Much of the critical literature on artists’ books focuses on the materiality of the text and frequently, at least by implication, on there being little necessity to absorb the text fully. In discussing Johanna Drucker’s From A to Z in “Embodying Bookness: Reading as a Material Act,” Manuel Portela asserts that “the reader” never “entirely leave[s] the surface of the page.” This is an important potential of artists’ books and characterizes many of the most prominent in the past few decades. Over and over again, I have heard it said about various artists’ books, sometimes by the artist him or herself, that one doesn’t need to read all the text—which leads to my query: is there a problematic relation of text “packaged for its semantic content” (to use a phrase from Thomas Vogler’s “When a Book is Not a Book”) and the book as art?
William Blake, the patron saint of the artist’s book—master of poetry, artmaking, design, and printing—offers a complex example of the possible problem of text in an artist’s book. I first encountered Blake’s poetry many years ago as text printed readably in the old kind of book, as container. In No Longer Innocent, Betty Bright speaks of “the wall of words that don’t invite reading” as characterizing at least some of his works. Have or do people ever access his poetry in his artist’s books? At present his books are readily available in facsimile form. Blake was not generally appreciated as a poet for at least several decades after his death and until after the 1862 publication of Alexander Gilchrist’s two-volume Life of William Blake, in which many of his poems were typeset. Was his reputation as a poet dependent on taking his poetry out of his books? For me the role of the text in his books is visual only and as such evokes a context for the book’s images and design. It is to be looked at rather than looked through.

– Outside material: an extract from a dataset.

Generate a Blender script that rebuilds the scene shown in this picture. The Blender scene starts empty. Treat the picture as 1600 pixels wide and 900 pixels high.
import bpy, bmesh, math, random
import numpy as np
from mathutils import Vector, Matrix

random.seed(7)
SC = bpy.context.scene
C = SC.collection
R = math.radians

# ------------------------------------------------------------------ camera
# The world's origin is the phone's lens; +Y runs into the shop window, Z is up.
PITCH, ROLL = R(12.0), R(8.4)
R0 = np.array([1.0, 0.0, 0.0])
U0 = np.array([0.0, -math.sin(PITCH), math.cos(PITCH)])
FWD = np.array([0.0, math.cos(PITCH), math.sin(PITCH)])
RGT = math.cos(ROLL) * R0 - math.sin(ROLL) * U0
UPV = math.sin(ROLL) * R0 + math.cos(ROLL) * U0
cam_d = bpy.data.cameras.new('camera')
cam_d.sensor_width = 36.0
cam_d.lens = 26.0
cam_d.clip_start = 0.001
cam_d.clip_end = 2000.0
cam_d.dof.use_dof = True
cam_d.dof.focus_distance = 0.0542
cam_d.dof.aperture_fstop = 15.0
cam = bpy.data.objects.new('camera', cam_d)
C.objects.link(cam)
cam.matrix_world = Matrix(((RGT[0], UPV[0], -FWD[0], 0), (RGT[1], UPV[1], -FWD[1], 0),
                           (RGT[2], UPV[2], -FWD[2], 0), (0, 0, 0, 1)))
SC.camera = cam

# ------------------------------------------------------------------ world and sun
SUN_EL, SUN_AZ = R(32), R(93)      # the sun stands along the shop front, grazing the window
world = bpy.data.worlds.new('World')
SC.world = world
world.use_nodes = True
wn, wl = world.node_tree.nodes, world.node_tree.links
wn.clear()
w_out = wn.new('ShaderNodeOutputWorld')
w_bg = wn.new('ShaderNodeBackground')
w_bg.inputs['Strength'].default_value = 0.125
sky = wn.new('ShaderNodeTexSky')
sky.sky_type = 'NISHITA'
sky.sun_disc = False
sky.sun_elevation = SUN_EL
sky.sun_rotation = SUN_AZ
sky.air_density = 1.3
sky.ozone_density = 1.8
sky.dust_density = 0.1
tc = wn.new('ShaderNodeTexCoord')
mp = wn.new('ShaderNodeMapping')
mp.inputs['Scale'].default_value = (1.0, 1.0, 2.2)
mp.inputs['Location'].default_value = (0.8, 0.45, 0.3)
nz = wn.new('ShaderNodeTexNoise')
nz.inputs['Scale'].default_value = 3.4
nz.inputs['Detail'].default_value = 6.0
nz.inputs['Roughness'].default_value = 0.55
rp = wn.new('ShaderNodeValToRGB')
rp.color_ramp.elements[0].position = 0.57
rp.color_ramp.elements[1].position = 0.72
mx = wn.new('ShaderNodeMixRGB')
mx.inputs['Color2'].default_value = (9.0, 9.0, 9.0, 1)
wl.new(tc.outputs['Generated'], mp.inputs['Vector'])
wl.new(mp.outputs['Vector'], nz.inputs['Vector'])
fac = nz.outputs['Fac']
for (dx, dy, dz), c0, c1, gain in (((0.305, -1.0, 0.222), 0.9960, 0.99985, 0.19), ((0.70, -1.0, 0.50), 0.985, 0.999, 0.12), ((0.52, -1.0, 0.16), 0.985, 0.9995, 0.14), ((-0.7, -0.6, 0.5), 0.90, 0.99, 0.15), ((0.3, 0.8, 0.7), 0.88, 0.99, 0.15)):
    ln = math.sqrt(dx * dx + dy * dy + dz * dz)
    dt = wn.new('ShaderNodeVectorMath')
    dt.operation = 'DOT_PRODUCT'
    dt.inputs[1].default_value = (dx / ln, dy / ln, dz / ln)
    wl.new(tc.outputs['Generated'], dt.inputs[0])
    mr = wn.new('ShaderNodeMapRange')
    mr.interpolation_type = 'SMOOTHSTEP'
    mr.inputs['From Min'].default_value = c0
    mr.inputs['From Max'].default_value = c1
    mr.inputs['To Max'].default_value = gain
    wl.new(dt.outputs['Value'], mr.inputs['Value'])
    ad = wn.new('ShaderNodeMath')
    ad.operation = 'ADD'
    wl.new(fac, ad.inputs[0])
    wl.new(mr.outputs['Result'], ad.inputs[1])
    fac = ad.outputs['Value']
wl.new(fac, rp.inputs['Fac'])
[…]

There are, of course, artists’ books that meld image and text in ways that keep text as semantic experience in the forefront and many remarkable fine press books in which the text as semantic meaning and visual form coexist in a way that intrinsically informs the other. But at least for those books for which tactility and handcraft are important for content (and hence are expensive), the audience is miniscule in number. And books with considerable text to be read are generally even less accessible — harder to display — in a gallery than the primarily visual artist’s book. That may or may not have anything to do with the frequent reluctance on the part of viewers to actually read an artist’s book, indeed the disbelief that one needs to, and the frequent overlooking, even acceptance of, the weak writing in many artists’ books. “I generally don’t like artists’ books,” an unusual visitor at a book fair said to me recently, “because I don’t like the writing.”